### Task instructions:
Copy, without any alteration, the lines from the one that includes "Build this scene" up to and including the one that includes "RNG = np.random.default_rng(11)".

### Listing:
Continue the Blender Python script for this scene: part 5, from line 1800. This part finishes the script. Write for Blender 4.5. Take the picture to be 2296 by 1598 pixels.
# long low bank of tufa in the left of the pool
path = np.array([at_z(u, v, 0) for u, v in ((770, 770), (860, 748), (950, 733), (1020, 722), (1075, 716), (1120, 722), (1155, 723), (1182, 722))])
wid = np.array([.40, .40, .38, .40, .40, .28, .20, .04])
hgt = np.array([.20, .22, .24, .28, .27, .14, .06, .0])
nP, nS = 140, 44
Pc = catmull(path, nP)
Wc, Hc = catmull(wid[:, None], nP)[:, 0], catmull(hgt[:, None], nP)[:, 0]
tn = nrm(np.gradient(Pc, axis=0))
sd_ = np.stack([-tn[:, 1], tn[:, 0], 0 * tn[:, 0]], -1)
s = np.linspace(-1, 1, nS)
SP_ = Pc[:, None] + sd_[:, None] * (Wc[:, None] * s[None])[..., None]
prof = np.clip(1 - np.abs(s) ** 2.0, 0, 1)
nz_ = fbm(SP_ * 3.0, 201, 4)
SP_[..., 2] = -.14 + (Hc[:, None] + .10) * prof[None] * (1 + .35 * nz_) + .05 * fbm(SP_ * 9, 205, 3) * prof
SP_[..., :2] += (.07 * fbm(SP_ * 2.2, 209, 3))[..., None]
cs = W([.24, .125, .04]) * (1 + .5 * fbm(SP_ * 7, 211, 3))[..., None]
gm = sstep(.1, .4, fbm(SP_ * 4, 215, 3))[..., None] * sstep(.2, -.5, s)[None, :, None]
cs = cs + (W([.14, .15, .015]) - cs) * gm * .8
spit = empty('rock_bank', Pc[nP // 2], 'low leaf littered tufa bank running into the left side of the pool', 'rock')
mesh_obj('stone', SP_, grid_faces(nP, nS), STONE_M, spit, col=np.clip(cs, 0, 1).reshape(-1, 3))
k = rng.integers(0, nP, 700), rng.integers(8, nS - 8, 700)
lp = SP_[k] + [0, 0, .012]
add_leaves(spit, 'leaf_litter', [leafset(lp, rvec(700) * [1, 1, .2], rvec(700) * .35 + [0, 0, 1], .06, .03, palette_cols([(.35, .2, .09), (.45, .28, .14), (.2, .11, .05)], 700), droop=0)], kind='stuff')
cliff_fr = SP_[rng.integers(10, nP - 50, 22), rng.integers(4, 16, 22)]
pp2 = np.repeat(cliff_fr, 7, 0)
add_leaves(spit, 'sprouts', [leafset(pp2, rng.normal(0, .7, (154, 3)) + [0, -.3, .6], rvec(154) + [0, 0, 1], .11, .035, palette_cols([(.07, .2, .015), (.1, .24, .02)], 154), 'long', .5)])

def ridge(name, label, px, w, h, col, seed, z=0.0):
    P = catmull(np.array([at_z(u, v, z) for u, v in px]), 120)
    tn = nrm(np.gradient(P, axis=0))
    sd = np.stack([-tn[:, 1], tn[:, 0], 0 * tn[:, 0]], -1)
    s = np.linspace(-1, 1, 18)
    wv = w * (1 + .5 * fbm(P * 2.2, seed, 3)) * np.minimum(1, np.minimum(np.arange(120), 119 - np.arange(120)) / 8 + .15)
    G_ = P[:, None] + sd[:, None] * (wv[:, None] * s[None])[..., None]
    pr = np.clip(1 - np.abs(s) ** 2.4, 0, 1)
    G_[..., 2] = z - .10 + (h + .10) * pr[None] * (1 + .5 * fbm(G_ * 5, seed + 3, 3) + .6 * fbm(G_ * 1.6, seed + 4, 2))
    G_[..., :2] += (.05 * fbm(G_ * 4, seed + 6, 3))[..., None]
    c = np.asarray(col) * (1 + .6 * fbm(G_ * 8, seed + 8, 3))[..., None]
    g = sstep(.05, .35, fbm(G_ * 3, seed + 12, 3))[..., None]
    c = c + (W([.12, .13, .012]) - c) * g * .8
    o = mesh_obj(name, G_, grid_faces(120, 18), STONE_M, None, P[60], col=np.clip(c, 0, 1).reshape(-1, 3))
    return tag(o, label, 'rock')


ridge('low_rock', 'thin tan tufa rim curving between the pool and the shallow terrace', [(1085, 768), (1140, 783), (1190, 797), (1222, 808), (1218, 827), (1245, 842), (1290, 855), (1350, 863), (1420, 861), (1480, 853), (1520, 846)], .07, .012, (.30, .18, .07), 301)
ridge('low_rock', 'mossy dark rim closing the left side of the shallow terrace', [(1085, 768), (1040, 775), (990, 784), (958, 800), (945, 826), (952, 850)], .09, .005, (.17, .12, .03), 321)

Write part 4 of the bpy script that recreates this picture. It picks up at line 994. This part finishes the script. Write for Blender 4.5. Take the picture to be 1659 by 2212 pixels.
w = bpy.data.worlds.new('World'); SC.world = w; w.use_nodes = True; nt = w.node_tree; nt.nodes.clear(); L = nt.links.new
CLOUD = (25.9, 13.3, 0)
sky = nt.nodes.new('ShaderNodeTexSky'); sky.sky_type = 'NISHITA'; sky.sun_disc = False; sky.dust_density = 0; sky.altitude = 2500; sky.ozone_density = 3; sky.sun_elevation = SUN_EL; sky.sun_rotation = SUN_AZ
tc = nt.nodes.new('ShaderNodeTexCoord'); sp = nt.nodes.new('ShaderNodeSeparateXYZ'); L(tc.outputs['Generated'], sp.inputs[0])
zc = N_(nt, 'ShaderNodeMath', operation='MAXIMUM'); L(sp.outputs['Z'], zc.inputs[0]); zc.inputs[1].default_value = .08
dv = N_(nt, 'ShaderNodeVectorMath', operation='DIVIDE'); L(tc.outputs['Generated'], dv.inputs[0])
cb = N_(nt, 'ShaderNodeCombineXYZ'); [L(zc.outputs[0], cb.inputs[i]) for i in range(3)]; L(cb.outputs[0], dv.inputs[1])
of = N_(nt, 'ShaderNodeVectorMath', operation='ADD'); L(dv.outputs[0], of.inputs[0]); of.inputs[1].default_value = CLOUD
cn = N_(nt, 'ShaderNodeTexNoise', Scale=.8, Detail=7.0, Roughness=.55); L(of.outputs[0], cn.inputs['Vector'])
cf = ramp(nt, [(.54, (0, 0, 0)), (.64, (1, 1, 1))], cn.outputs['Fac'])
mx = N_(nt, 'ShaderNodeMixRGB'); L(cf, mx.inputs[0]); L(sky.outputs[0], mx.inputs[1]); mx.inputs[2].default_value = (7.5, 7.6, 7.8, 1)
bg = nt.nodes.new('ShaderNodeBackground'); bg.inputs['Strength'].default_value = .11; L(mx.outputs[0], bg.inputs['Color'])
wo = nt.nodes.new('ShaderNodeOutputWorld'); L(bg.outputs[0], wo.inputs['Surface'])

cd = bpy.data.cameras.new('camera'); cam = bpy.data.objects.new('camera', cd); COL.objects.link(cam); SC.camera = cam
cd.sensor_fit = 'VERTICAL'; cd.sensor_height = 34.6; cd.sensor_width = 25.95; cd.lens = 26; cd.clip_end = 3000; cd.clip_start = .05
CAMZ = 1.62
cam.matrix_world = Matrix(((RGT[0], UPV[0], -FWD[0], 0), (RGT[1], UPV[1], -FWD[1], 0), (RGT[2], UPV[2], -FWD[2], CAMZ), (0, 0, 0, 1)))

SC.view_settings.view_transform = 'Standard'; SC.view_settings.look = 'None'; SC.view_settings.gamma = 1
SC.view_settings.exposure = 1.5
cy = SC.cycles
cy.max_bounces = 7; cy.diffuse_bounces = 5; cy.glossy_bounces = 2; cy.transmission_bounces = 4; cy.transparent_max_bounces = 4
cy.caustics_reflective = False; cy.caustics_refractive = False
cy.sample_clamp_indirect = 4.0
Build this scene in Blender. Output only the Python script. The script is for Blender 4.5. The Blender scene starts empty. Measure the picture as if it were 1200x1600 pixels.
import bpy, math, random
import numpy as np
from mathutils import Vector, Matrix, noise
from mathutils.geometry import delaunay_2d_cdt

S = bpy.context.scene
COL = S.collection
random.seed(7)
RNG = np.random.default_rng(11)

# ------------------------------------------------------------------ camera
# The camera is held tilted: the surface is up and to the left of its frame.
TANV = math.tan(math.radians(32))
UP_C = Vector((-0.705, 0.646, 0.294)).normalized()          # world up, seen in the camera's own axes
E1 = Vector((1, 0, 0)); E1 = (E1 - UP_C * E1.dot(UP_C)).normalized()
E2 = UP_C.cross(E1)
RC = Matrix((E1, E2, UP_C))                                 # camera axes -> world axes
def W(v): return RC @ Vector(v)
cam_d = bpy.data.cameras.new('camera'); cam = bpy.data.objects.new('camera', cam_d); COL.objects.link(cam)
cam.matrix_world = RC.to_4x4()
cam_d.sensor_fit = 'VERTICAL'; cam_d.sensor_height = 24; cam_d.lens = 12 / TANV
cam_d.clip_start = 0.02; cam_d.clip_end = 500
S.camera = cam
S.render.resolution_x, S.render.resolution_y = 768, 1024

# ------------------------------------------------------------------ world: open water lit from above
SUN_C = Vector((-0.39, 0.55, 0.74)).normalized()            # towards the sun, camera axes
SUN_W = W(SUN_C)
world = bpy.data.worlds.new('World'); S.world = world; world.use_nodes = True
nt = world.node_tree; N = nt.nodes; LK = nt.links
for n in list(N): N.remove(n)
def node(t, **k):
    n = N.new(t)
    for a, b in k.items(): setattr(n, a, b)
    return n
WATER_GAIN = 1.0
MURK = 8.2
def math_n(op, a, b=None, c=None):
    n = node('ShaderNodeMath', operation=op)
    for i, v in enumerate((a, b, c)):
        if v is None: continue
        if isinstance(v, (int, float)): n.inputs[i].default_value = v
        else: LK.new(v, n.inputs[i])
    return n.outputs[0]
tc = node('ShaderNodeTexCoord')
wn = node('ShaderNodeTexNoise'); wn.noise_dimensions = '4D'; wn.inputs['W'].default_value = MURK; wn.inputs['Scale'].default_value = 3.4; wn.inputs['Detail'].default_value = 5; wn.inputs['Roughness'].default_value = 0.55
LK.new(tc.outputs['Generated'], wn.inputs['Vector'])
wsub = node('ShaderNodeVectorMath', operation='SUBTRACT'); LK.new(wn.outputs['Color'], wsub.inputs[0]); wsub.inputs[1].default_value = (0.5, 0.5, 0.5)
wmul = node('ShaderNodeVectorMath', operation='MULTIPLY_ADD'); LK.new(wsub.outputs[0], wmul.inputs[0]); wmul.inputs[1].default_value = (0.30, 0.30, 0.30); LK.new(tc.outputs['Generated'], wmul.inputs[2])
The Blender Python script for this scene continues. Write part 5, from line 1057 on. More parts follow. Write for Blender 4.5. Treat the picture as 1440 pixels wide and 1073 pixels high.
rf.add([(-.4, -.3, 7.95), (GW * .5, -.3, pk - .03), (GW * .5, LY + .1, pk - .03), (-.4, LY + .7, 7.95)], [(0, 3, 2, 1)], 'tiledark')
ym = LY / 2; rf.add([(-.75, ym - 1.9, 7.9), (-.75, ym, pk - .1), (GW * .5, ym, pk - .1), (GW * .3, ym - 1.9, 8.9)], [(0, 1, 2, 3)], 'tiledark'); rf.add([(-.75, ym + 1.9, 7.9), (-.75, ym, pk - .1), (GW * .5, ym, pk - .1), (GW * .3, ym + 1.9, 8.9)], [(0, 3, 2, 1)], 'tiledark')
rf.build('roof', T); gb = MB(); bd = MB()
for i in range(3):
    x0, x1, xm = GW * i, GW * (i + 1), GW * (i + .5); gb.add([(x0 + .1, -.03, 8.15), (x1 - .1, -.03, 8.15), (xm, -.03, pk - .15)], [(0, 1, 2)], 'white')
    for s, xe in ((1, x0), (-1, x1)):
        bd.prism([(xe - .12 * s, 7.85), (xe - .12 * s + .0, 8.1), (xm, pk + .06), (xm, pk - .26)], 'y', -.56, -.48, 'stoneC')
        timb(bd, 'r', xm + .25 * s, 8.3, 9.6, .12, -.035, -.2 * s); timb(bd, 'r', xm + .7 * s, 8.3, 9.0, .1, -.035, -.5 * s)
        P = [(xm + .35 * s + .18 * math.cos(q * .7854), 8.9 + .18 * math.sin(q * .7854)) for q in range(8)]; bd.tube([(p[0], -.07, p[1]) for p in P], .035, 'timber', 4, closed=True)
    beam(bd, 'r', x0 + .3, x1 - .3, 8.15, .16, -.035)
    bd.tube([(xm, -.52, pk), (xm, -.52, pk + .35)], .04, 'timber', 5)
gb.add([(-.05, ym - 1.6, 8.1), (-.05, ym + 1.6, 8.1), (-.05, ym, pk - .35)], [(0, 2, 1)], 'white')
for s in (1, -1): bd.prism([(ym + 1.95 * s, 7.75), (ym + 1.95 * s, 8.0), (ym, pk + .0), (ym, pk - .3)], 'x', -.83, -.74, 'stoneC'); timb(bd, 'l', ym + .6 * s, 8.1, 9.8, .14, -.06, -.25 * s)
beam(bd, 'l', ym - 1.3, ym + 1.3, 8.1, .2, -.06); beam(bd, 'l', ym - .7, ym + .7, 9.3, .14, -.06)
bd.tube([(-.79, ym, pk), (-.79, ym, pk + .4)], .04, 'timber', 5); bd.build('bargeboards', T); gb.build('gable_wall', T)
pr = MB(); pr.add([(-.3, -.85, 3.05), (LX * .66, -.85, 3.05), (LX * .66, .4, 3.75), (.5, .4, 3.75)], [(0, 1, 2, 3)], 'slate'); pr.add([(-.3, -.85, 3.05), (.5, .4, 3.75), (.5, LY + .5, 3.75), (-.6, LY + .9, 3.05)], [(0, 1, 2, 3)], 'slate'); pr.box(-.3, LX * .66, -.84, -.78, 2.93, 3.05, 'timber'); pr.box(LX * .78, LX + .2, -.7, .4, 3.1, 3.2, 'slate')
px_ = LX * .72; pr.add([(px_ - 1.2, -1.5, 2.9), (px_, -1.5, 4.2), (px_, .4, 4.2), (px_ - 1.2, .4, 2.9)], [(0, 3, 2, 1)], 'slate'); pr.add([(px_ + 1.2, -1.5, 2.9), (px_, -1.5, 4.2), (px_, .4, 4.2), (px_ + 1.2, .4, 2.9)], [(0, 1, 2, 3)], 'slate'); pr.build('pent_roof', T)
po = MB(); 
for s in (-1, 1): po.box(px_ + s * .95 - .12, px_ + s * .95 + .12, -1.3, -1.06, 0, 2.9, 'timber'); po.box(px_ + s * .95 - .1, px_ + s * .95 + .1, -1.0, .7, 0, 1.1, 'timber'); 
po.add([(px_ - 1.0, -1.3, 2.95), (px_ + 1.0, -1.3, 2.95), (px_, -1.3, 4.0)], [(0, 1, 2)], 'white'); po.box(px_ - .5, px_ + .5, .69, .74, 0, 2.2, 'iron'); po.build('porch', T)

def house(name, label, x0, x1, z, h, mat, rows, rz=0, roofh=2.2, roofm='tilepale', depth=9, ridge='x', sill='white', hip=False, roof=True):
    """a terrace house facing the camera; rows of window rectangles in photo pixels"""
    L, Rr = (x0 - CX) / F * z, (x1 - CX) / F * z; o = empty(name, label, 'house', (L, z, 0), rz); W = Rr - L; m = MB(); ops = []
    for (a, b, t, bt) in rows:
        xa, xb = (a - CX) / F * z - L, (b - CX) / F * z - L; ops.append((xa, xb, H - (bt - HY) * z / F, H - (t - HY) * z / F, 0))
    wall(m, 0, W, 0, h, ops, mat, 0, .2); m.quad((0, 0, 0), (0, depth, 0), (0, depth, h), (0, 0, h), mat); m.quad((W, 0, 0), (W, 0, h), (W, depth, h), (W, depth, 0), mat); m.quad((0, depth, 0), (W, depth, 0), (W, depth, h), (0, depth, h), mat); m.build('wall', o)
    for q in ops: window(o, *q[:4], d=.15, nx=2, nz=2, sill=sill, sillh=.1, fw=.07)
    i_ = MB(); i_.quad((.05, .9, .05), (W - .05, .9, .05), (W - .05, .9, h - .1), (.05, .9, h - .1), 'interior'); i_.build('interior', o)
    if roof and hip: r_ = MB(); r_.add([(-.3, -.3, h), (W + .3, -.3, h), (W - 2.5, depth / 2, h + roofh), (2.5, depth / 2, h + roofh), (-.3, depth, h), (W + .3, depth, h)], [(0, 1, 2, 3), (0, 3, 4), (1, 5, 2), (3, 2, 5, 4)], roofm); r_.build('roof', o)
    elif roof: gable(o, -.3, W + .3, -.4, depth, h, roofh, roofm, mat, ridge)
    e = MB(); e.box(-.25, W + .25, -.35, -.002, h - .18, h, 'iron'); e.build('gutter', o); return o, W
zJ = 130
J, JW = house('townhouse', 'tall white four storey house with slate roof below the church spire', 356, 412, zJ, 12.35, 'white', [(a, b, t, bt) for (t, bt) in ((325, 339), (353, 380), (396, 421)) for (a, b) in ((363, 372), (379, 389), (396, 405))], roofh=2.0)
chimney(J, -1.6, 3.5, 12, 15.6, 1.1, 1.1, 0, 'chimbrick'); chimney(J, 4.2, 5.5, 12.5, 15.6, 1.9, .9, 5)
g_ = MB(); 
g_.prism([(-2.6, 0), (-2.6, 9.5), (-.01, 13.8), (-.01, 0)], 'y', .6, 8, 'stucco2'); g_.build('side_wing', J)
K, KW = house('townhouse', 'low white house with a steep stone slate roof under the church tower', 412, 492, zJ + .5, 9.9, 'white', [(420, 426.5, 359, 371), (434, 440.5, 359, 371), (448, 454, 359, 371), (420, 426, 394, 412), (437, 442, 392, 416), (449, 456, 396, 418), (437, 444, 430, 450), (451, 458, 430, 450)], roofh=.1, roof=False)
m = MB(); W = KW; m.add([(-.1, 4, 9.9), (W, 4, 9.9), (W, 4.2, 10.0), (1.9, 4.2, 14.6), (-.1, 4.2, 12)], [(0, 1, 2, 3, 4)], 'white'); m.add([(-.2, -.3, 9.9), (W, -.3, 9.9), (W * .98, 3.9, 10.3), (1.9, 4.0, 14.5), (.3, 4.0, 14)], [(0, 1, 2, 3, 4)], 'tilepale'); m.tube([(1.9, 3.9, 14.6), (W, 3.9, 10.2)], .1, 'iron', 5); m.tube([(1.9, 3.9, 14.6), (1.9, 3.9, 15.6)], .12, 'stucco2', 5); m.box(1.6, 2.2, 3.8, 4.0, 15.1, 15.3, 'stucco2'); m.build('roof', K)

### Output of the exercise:
Build this scene in Blender. Output only the Python script. The script is for Blender 4.5. The Blender scene starts empty. Measure the picture as if it were 1200x1600 pixels.
import bpy, math, random
import numpy as np
from mathutils import Vector, Matrix, noise
from mathutils.geometry import delaunay_2d_cdt

S = bpy.context.scene
COL = S.collection
random.seed(7)
RNG = np.random.default_rng(11)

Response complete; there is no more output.